* WHAT THE TASK REQUIRES *
Print, without altering anything, the lines from the one that holds "The Blender Python" to the one that holds "s.build('diode', 'led', led)", inclusive. No other lines belong in the output.

— Start —

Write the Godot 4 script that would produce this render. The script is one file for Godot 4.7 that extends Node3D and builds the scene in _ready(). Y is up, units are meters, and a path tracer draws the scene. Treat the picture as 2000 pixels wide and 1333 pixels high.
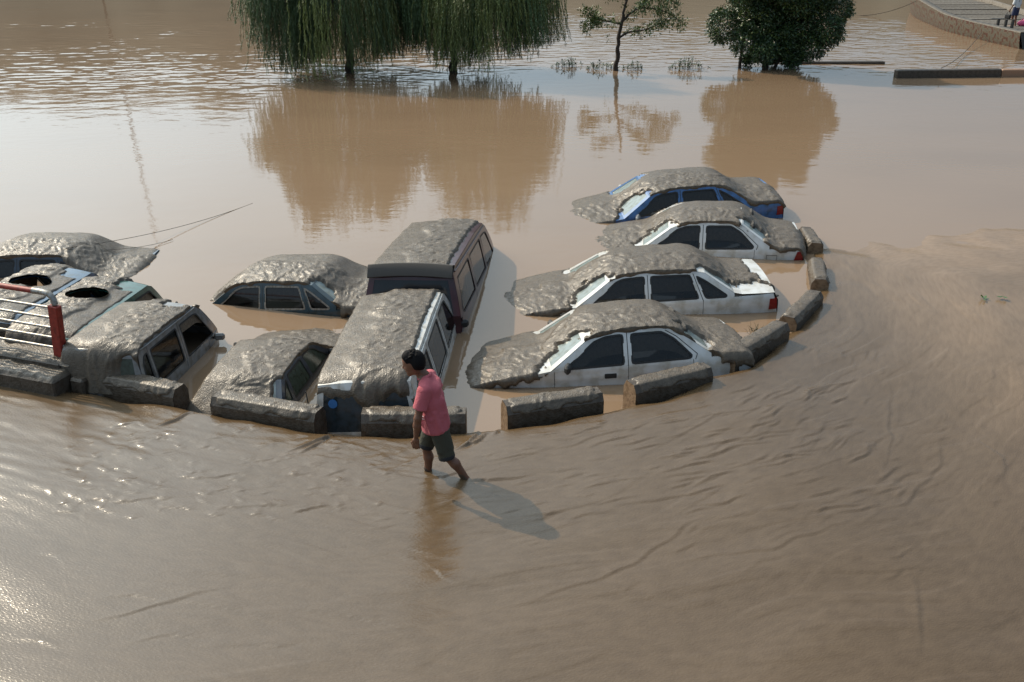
extends Node3D

const DEG := PI / 180.0
var mats := {}
var noise_a := FastNoiseLite.new()
var noise_b := FastNoiseLite.new()
var noise_c := FastNoiseLite.new()
var rng := RandomNumberGenerator.new()


class Geo:
	var v := PackedVector3Array()
	var n := PackedVector3Array()
	var uv := PackedVector2Array()
	var c := PackedColorArray()
	var idx := PackedInt32Array()
	var own := false
	var tint := Color(1, 1, 1)

	func vert(p: Vector3, u := Vector2.ZERO) -> int:
		v.append(p)
		uv.append(u)
		c.append(tint)
		return v.size() - 1

	func tri(a: int, b: int, d: int) -> void:
		idx.append(a)
		idx.append(b)
		idx.append(d)

	func quad(a: Vector3, b: Vector3, d: Vector3, e: Vector3) -> void:
		var i := vert(a)
		vert(b)
		vert(d)
		vert(e)
		tri(i, i + 1, i + 2)
		tri(i, i + 2, i + 3)

	func grid(p: PackedVector3Array, nu: int, nv: int, keep := PackedByteArray(), wrap := false) -> void:
		var o := v.size()
		for q in p:
			vert(q, Vector2(q.x, q.z))
		for i in nu - 1:
			for j in (nv if wrap else nv - 1):
				if keep.size() and keep[i * nv + j] == 0:
					continue
				var j2 := (j + 1) % nv
				var a := o + i * nv + j
				var b := o + i * nv + j2
				var d := a + nv
				var e := o + (i + 1) * nv + j2
				tri(a, d, b)
				tri(b, d, e)

	func tube(path: PackedVector3Array, rad: PackedFloat32Array, sides := 8, cap := true) -> void:
		var m := path.size()
		var up := Vector3.UP
		var o := v.size()
		for i in m:
			var t := (path[mini(i + 1, m - 1)] - path[maxi(i - 1, 0)]).normalized()
			if absf(t.dot(up)) > 0.9:
				up = Vector3.RIGHT if absf(t.x) < 0.8 else Vector3.BACK
			var s := t.cross(up).normalized()
			var w := s.cross(t).normalized()
			up = w
			for k in sides:
				var a := TAU * k / sides
				vert(path[i] + (s * cos(a) + w * sin(a)) * rad[mini(i, rad.size() - 1)])
		for i in m - 1:
			for k in sides:
				var k2 := (k + 1) % sides
				var a := o + i * sides + k
				var b := o + i * sides + k2
				tri(a, b, a + sides)
				tri(b, b + sides, a + sides)
		if cap:
			for e in [0, m - 1]:
				var ce := vert(path[e])
				var first := v.size()
				for k in sides:
					vert(v[o + e * sides + k])
				for k in sides:
					if e == 0:
						tri(ce, first + (k + 1) % sides, first + k)
					else:
						tri(ce, first + k, first + (k + 1) % sides)

	func box(t: Transform3D, size: Vector3, bev := 0.01) -> void:
		# a box with chamfered edges
		var h := size * 0.5
		bev = minf(bev, minf(h.x, minf(h.y, h.z)) * 0.9)
		var axes := [Vector3(1, 0, 0), Vector3(0, 1, 0), Vector3(0, 0, 1)]
		var pt := func(s: Vector3, ax: int) -> Vector3:
			var p := Vector3(s.x * (h.x - bev), s.y * (h.y - bev), s.z * (h.z - bev))
			p[ax] = s[ax] * h[ax]
			return t * p
		for ax in 3:
			var b := (ax + 1) % 3
			var d := (ax + 2) % 3
			for sg in [-1.0, 1.0]:
				var cs := []
				for k in [[-1, -1], [1, -1], [1, 1], [-1, 1]]:
					var s := Vector3.ZERO
					s[ax] = sg
					s[b] = k[0]
					s[d] = k[1]
					cs.append(pt.call(s, ax))
				if sg > 0:
					quad(cs[3], cs[2], cs[1], cs[0])
				else:
					quad(cs[0], cs[1], cs[2], cs[3])
			# the four edges that run along ax
			for sb in [-1.0, 1.0]:
				for sd in [-1.0, 1.0]:
					var s0 := Vector3.ZERO
					s0[b] = sb
					s0[d] = sd
					var s1 := s0
					s0[ax] = -1.0
					s1[ax] = 1.0
					if sb * sd > 0:
						quad(pt.call(s0, b), pt.call(s0, d), pt.call(s1, d), pt.call(s1, b))
					else:
						quad(pt.call(s0, d), pt.call(s0, b), pt.call(s1, b), pt.call(s1, d))
		for sx in [-1.0, 1.0]:
			for sy in [-1.0, 1.0]:
				for sz in [-1.0, 1.0]:
					var s := Vector3(sx, sy, sz)
					var i := vert(pt.call(s, 0))
					vert(pt.call(s, 1))
					vert(pt.call(s, 2))
					if sx * sy * sz > 0:
						tri(i, i + 2, i + 1)
					else:
						tri(i, i + 1, i + 2)

	func ball(p: Vector3, r: Vector3, seg := 10) -> void:
		var pts := PackedVector3Array()
		var rows := seg / 2 + 1
		for i in rows:
			var a := PI * i / (rows - 1)
			for k in seg:
				var b := TAU * k / seg
				pts.append(p + Vector3(sin(a) * cos(b) * r.x, cos(a) * r.y, sin(a) * sin(b) * r.z))
		grid(pts, rows, seg, PackedByteArray(), true)

	func normals() -> void:
		n.resize(v.size())
		n.fill(Vector3.ZERO)
		for i in range(0, idx.size(), 3):
			var a := idx[i]
			var b := idx[i + 1]
			var d := idx[i + 2]
			var f := (v[d] - v[a]).cross(v[b] - v[a])
			n[a] += f
			n[b] += f
			n[d] += f
		for i in n.size():
			n[i] = n[i].normalized() if n[i].length_squared() > 1e-20 else Vector3.UP

	func mesh() -> ArrayMesh:
		if not own:
			normals()
		var a := []
		a.resize(Mesh.ARRAY_MAX)
		a[Mesh.ARRAY_VERTEX] = v
		a[Mesh.ARRAY_NORMAL] = n
		a[Mesh.ARRAY_TEX_UV] = uv
		a[Mesh.ARRAY_COLOR] = c
		a[Mesh.ARRAY_INDEX] = idx
		var m := ArrayMesh.new()
		m.add_surface_from_arrays(Mesh.PRIMITIVE_TRIANGLES, a)
		return m


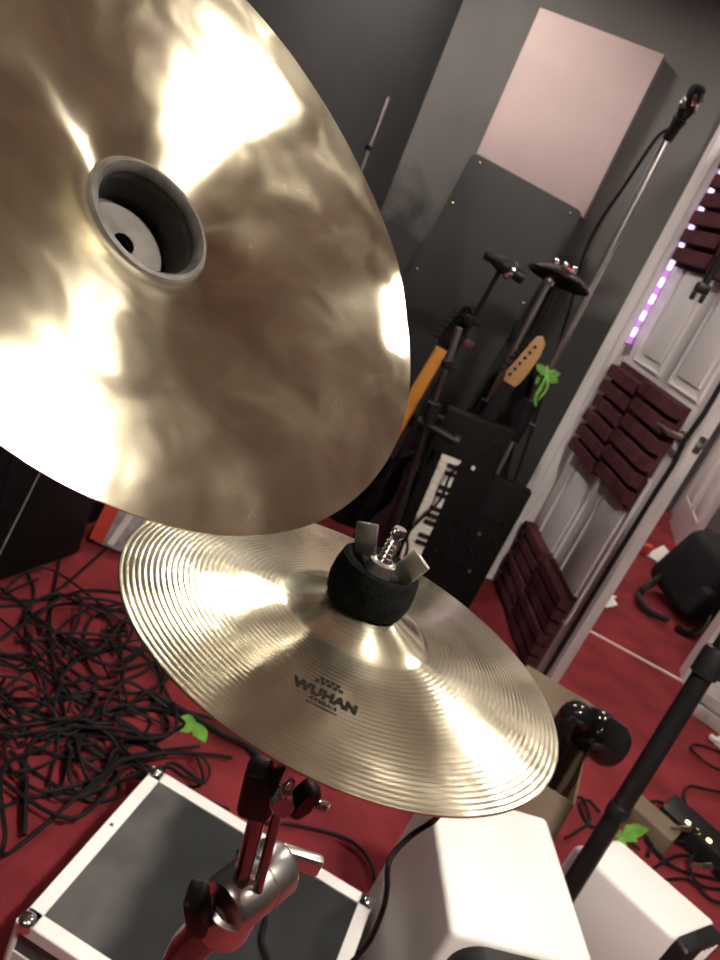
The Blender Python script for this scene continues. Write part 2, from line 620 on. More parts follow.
# LED strip in the hinge side gap
led = thing('light_strip', 'violet glowing strip of white LEDs along the hinge side of the white door', 'light strip', WP(0.083, 0.02, 1.18))
s = MB()
wall_box(s, 0.076, 0.098, 1.20, 1.98, 0.014, 0.022)
s.build('strip', 'led_body', led, smooth=False)
for i in range(11):
    s = MB()
    z = 1.23 + i * 0.070
    wall_box(s, 0.080, 0.096, z, z + 0.036, 0.020, 0.026, bev=0.002)
    s.build('diode', 'led', led)

# ------------------------------------------------------------------ wall panel and board
pp = thing('wall_panel', 'pale pink cloth rectangular panel on the dark grey wall above the charcoal board', 'acoustic panel', WP(-0.53, 0.03, 1.10))
b = MB()
tl = -math.radians(0.5)
Xp, Zp = (W * math.cos(tl) + Z3 * math.sin(tl)), (Z3 * math.cos(tl) - W * math.sin(tl))
b.box(WP(-0.538, 0.035, 1.863), (0.50, 0.068, 0.606), X=Xp, Z=Zp)
b.build('frame', 'pink_side', pp)
b = MB()
b.box(WP(-0.538, 0.072, 1.863), (0.496, 0.010, 0.602), X=Xp, Z=Zp, bev=0.004)
b.build('cloth_face', 'pink', pp)

th = math.radians(-5.5)
Xb, Zb = (W * math.cos(th) + Z3 * math.sin(th)), (Z3 * math.cos(th) - W * math.sin(th))
bd = thing('wall_board', 'charcoal rounded board with brass screws, fixed crooked below the pink panel', 'board', WP(-0.60, 0.10, 0.55))
c0 = WP(-0.545, 0.10, 1.60)
hw, hh, rc = 0.252, 1.05, 0.03
poly = []
for (px, py, a0) in ((hw - rc, -rc, 0), (-hw + rc, -rc, 90), (-hw + rc, -hh + rc, 180), (hw - rc, -hh + rc, 270)):
    for k in range(5):
        a = math.radians(a0 + k * 22.5)
        poly.append((px + rc * math.cos(a), py + rc * math.sin(a)))
b = MB()
b.prism(poly, c0, Xb, Zb, 0.018, bev=0.003)
b.build('panel', 'board', bd)
for (a, q) in ((-0.205, -0.028), (-0.228, -0.205), (0.205, -0.028), (0.232, -0.40), (-0.228, -0.5)):
    g = MB()
    g.lathe([(0.0, 0.005), (0.004, 0.0045), (0.0065, 0.002), (0.007, 0.0)], c0 + Xb * a + Zb * q - NW * 0.009, -NW, 12)
    g.build('screw', 'gold', bd)

# ------------------------------------------------------------------ splash cymbal
SC = V((0.027, 0.357, 1.182))
SNv = V((0.045, 0.075, 0.996)).normalized()
Xs = (V((1, 0, 0)) - SNv * SNv.x).normalized()
Ys = SNv.cross(Xs)
SM = Matrix((Xs, Ys, SNv)).transposed().to_4x4()
SM.translation = SC
Rs = 0.127


def sprof(r):
    bow = 0.0095 * (1 - (r / Rs) ** 1.6)
    bell = 0.0
    if r < 0.044:
        t = r / 0.044
        bell = 0.012 * (1 - t * t) ** 1.6
    return bow + bell


rad = [0.005 + (Rs - 0.005) * i / 90 for i in range(91)]
mb = MB()
prof = [(r, sprof(r)) for r in rad]
prof += [(Rs, -0.0009)] + [(r, sprof(r) - 0.0011) for r in reversed(rad)]
mb.lathe(prof, n=160)
splash = mb.build('splash_cymbal', 'splash', matrix=SM, ang=60)
tag(splash, 'small lathed bronze cymbal with printed black logo, lying nearly flat under a black felt', 'cymbal')


def text_mesh(body, size, bold=0.0):
    cu = bpy.data.curves.new('t', 'FONT')
    cu.body = body
    cu.size = size
    cu.align_x = 'CENTER'
    cu.offset = bold
    cu.space_character = 1.05
    o = bpy.data.objects.new('t', cu)
    COL.objects.link(o)
    bpy.context.view_layer.update()
    me = bpy.data.meshes.new_from_object(o)
    bpy.data.objects.remove(o)
    bpy.data.curves.remove(cu)
    return me


def to_plane(u, v, Mx):
    """pixel -> local xy on a cymbal's rim plane"""
    n = Mx.col[2].to_3d()
    c = Mx.translation
    r = sight(u, v)
    p = EYE + r * ((c - EYE).dot(n) / r.dot(n))
    q = Mx.inverted() @ p
    return q


def print_on(parent, name, body, size, org, xdir, ydir, up, bold):
    me = text_mesh(body, size, bold)
    for vtx in me.vertices:
        q = org + xdir * vtx.co.x + ydir * (vtx.co.y + up)
        r = math.hypot(q.x, q.y)
        vtx.co = V((q.x, q.y, sprof(r) + 0.0003))
    me.materials.append(M['ink'])
    o = bpy.data.objects.new(name, me)
    COL.objects.link(o)
    o.parent = parent
    return o


qa, qb = to_plane(293, 694, SM), to_plane(347, 721, SM)
lo = V(((qa.x + qb.x) / 2, (qa.y + qb.y) / 2, 0))
lx = V((qb.x - qa.x, qb.y - qa.y, 0)).normalized()
ly = V((-lx.y, lx.x, 0))
wid = (qb - qa).length
print_on(splash, 'printed_logo', 'WUHAN', wid / 3.45, lo, lx, ly, 0.0, 0.0005)
print_on(splash, 'printed_mark', '\u00ae', wid / 8, lo + lx * (wid * 0.53), lx, ly, 0.003, 0.0)
print_on(splash, 'printed_small_line', 'CYMBALS', wid / 9, lo, lx, ly, -0.0042, 0.0001)
mk = MB()
for row, (yy, xs, ww) in enumerate(((0.0098, 5, 0.0022), (0.0125, 4, 0.0020))):
    for i in range(xs):
        a = (i - (xs - 1) / 2) * ww * 1.35
        cs = []
        for (dx, dy) in ((-ww / 2, -0.0009), (ww / 2, -0.0009), (ww / 2, 0.0009), (-ww / 2, 0.0009)):
            q = lo + lx * (a + dx) + ly * (yy + dy)
            cs.append(V((q.x, q.y, sprof(math.hypot(q.x, q.y)) + 0.0003)))
        mk._add(cs, [(0, 1, 2, 3)])
cs = []
for (dx, dy) in ((-wid * .28, -0.0066), (wid * .28, -0.0066), (wid * .28, -0.0060), (-wid * .28, -0.0060)):
    q = lo + lx * dx + ly * dy
    cs.append(V((q.x, q.y, sprof(math.hypot(q.x, q.y)) + 0.0003)))
mk._add(cs, [(0, 1, 2, 3)])
me = bpy.data.meshes.new('printed_underline')
mk.bm.to_mesh(me)
me.materials.append(M['ink'])
o = bpy.data.objects.new('printed_underline', me)
COL.objects.link(o)
o.parent = splash

# ---- splash stand
Tl = V((0.021, 0.344, 1.072))
Cl = V((0.036, 0.365, 0.955))
Fl = V((0.020, 0.405, 0.0))
st = thing('cymbal_stand', 'chrome stand with wing nut, felt and clamp holding up the small lathed cymbal', 'cymbal stand', Fl)
top = SC + SNv * 0.0215
m_ = MB()
# felt: a soft cup, wider below
m_.lathe([(0.004, 0), (0.019, -0.0015), (0.0222, 0.001), (0.0238, 0.008), (0.0235, 0.016), (0.0222, 0.0225), (0.0200, 0.024), (0.0165, 0.021), (0.004, 0.017)], top - SNv * 0.003, SNv, 32)
m_.build('felt', 'felt', st)
m_ = MB()
rp = []
r0 = 0.0042
for i in range(13):
    z = 0.022 + i * 0.0014
    rp.append((r0 if i % 2 else r0 * 0.82, z))
rp += [(r0 * 0.7, 0.0395), (r0 * 0.7, 0.0412), (r0 * 0.95, 0.0415), (r0 * 0.95, 0.0452), (r0 * 0.8, 0.0460), (0.0, 0.0460)]
m_.lathe([(r0, -0.04)] + rp, top - SNv * 0.003, SNv, 16)
m_.tube([top - SNv * 0.03, Tl], r0, 10)
m_.build('threaded_rod', 'chrome', st)
# wing nut: boss + two upright wings
Xw = V((0.93, -0.36, 0)).normalized()
Xw = (Xw - SNv * Xw.dot(SNv)).normalized()
Yw = SNv.cross(Xw)
nb = top + SNv * 0.0110
m_ = MB()
m_.lathe([(0.0045, 0.012), (0.0075, 0.011), (0.009, 0.004), (0.010, 0.0), (0.0045, 0.0)], nb, SNv, 18)
for sgn in (-1, 1):
    Zw = (SNv * math.cos(math.radians(22)) + Xw * sgn * math.sin(math.radians(22))).normalized()
    Xq = (Xw - Zw * Xw.dot(Zw)).normalized()
    base = nb + Xw * sgn * 0.0135 + SNv * 0.0140
    m_.box(base, (0.0130, 0.0030, 0.0230), X=Xq, Z=Zw, bev=0.0012)
    m_.box(nb + Xw * sgn * 0.008 + SNv * 0.005, (0.008, 0.0036, 0.008), X=Xw, Z=SNv, bev=0.001)
m_.build('wing_nut', 'nickel', st)
# tilter
m_ = MB()
tz = (Tl - Cl).normalized()
tx = V((1, 0.1, 0)).normalized()
m_.box(Tl - tz * 0.008 - tx * 0.003, (0.021, 0.018, 0.042), X=(tx - tz * tx.dot(tz)), Z=tz, bev=0.005)
m_.lathe([(0.0, 0.016), (0.010, 0.016), (0.012, 0.012), (0.012, -0.012), (0.010, -0.016), (0.0, -0.016)], Tl + tx * 0.014 + V((0, 0, 0.004)), V((0.8, -0.6, 0)), 18)
m_.build('tilter', 'black_metal', st)
m_ = MB()
m_.lathe([(0.0, 0.006), (0.006, 0.006), (0.0075, 0.003), (0.0075, -0.003), (0.0, -0.003)], Tl + tx * 0.012 + V((0.0, -0.016, 0.006)), V((0.25, -0.95, 0.2)), 14)
m_.box(Tl + tx * 0.030 + V((0, -0.002, -0.002)), (0.020, 0.008, 0.007), X=(0.9, -0.2, 0.3), Z=Z3, bev=0.002)
m_.tube([Tl + tx * 0.012 + V((0, -.006, 0.03)), Tl + tx * 0.012 + V((0, -.004, 0.012))], 0.009, 14)
m_.build('tilter_screw', 'chrome', st)
m_ = MB()
m_.tube([Tl - tz * 0.018, Cl - tz * 0.05], 0.0055, 14)
m_.tube([Tl - tz * 0.018 + tx * 0.011, Cl - tz * 0.02 + tx * 0.013], 0.0035, 10)
m_.build('upper_rod', 'dark_chrome', st)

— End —

* FINISHED TASK *
The Blender Python script for this scene continues. Write part 2, from line 620 on. More parts follow.
# LED strip in the hinge side gap
led = thing('light_strip', 'violet glowing strip of white LEDs along the hinge side of the white door', 'light strip', WP(0.083, 0.02, 1.18))
s = MB()
wall_box(s, 0.076, 0.098, 1.20, 1.98, 0.014, 0.022)
s.build('strip', 'led_body', led, smooth=False)
for i in range(11):
    s = MB()
    z = 1.23 + i * 0.070
    wall_box(s, 0.080, 0.096, z, z + 0.036, 0.020, 0.026, bev=0.002)
    s.build('diode', 'led', led)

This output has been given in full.